WHAT YOU HAVE TO DO:
Copy each line exactly. Leave nothing out.

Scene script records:
▶
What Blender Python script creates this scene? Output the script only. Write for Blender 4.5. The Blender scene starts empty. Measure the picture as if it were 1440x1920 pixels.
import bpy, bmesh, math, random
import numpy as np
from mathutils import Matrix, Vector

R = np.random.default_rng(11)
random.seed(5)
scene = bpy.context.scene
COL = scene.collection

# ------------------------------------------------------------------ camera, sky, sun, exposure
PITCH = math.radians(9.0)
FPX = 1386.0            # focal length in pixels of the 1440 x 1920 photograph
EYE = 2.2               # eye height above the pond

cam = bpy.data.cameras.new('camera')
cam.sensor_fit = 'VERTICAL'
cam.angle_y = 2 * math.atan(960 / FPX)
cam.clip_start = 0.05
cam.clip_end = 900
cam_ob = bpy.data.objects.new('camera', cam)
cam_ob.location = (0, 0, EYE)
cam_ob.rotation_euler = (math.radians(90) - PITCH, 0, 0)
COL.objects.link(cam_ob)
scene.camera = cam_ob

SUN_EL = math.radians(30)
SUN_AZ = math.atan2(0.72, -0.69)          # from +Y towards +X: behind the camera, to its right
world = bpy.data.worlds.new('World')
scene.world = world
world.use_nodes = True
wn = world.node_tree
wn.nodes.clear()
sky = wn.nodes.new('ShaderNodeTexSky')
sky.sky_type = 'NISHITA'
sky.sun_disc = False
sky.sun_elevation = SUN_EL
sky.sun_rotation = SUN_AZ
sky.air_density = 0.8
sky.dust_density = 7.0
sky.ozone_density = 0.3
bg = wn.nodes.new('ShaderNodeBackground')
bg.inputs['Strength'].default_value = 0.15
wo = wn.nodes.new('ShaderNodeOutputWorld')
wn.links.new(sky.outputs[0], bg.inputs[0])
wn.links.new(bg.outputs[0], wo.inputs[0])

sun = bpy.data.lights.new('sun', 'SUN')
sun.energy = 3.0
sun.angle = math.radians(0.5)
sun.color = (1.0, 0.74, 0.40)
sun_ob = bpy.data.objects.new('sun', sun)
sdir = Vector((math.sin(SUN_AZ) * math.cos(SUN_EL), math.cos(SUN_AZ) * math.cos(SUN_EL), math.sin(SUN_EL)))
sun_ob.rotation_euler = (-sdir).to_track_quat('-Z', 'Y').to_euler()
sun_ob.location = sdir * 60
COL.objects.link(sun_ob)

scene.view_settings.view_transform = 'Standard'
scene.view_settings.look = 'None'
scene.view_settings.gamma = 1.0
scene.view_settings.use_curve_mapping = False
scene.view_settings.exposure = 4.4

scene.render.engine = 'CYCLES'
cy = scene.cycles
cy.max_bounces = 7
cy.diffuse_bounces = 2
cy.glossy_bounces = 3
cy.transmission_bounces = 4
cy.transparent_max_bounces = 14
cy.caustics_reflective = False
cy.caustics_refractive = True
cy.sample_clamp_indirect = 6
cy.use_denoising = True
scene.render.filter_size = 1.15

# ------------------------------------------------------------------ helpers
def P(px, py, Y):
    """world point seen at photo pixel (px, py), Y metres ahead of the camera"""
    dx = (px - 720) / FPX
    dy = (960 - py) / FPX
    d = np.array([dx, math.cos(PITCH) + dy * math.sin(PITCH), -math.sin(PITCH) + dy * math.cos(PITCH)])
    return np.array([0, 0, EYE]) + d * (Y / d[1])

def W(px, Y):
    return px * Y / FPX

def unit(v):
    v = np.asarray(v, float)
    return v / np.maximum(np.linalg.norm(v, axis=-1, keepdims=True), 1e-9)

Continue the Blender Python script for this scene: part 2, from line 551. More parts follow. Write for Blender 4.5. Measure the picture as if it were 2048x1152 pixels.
◀
SOLUTION BELOW:
What Blender Python script creates this scene? Output the script only. Write for Blender 4.5. The Blender scene starts empty. Measure the picture as if it were 1440x1920 pixels.
import bpy, bmesh, math, random
import numpy as np
from mathutils import Matrix, Vector

R = np.random.default_rng(11)
random.seed(5)
scene = bpy.context.scene
COL = scene.collection

# ------------------------------------------------------------------ camera, sky, sun, exposure
PITCH = math.radians(9.0)
FPX = 1386.0            # focal length in pixels of the 1440 x 1920 photograph
EYE = 2.2               # eye height above the pond

cam = bpy.data.cameras.new('camera')
cam.sensor_fit = 'VERTICAL'
cam.angle_y = 2 * math.atan(960 / FPX)
cam.clip_start = 0.05
cam.clip_end = 900
cam_ob = bpy.data.objects.new('camera', cam)
cam_ob.location = (0, 0, EYE)
cam_ob.rotation_euler = (math.radians(90) - PITCH, 0, 0)
COL.objects.link(cam_ob)
scene.camera = cam_ob

SUN_EL = math.radians(30)
SUN_AZ = math.atan2(0.72, -0.69)          # from +Y towards +X: behind the camera, to its right
world = bpy.data.worlds.new('World')
scene.world = world
world.use_nodes = True
wn = world.node_tree
wn.nodes.clear()
sky = wn.nodes.new('ShaderNodeTexSky')
sky.sky_type = 'NISHITA'
sky.sun_disc = False
sky.sun_elevation = SUN_EL
sky.sun_rotation = SUN_AZ
sky.air_density = 0.8
sky.dust_density = 7.0
sky.ozone_density = 0.3
bg = wn.nodes.new('ShaderNodeBackground')
bg.inputs['Strength'].default_value = 0.15
wo = wn.nodes.new('ShaderNodeOutputWorld')
wn.links.new(sky.outputs[0], bg.inputs[0])
wn.links.new(bg.outputs[0], wo.inputs[0])

sun = bpy.data.lights.new('sun', 'SUN')
sun.energy = 3.0
sun.angle = math.radians(0.5)
sun.color = (1.0, 0.74, 0.40)
sun_ob = bpy.data.objects.new('sun', sun)
sdir = Vector((math.sin(SUN_AZ) * math.cos(SUN_EL), math.cos(SUN_AZ) * math.cos(SUN_EL), math.sin(SUN_EL)))
sun_ob.rotation_euler = (-sdir).to_track_quat('-Z', 'Y').to_euler()
sun_ob.location = sdir * 60
COL.objects.link(sun_ob)

scene.view_settings.view_transform = 'Standard'
scene.view_settings.look = 'None'
scene.view_settings.gamma = 1.0
scene.view_settings.use_curve_mapping = False
scene.view_settings.exposure = 4.4

scene.render.engine = 'CYCLES'
cy = scene.cycles
cy.max_bounces = 7
cy.diffuse_bounces = 2
cy.glossy_bounces = 3
cy.transmission_bounces = 4
cy.transparent_max_bounces = 14
cy.caustics_reflective = False
cy.caustics_refractive = True
cy.sample_clamp_indirect = 6
cy.use_denoising = True
scene.render.filter_size = 1.15

# ------------------------------------------------------------------ helpers
def P(px, py, Y):
    """world point seen at photo pixel (px, py), Y metres ahead of the camera"""
    dx = (px - 720) / FPX
    dy = (960 - py) / FPX
    d = np.array([dx, math.cos(PITCH) + dy * math.sin(PITCH), -math.sin(PITCH) + dy * math.cos(PITCH)])
    return np.array([0, 0, EYE]) + d * (Y / d[1])

def W(px, Y):
    return px * Y / FPX

def unit(v):
    v = np.asarray(v, float)
    return v / np.maximum(np.linalg.norm(v, axis=-1, keepdims=True), 1e-9)

Continue the Blender Python script for this scene: part 2, from line 551. More parts follow. Write for Blender 4.5. Measure the picture as if it were 2048x1152 pixels.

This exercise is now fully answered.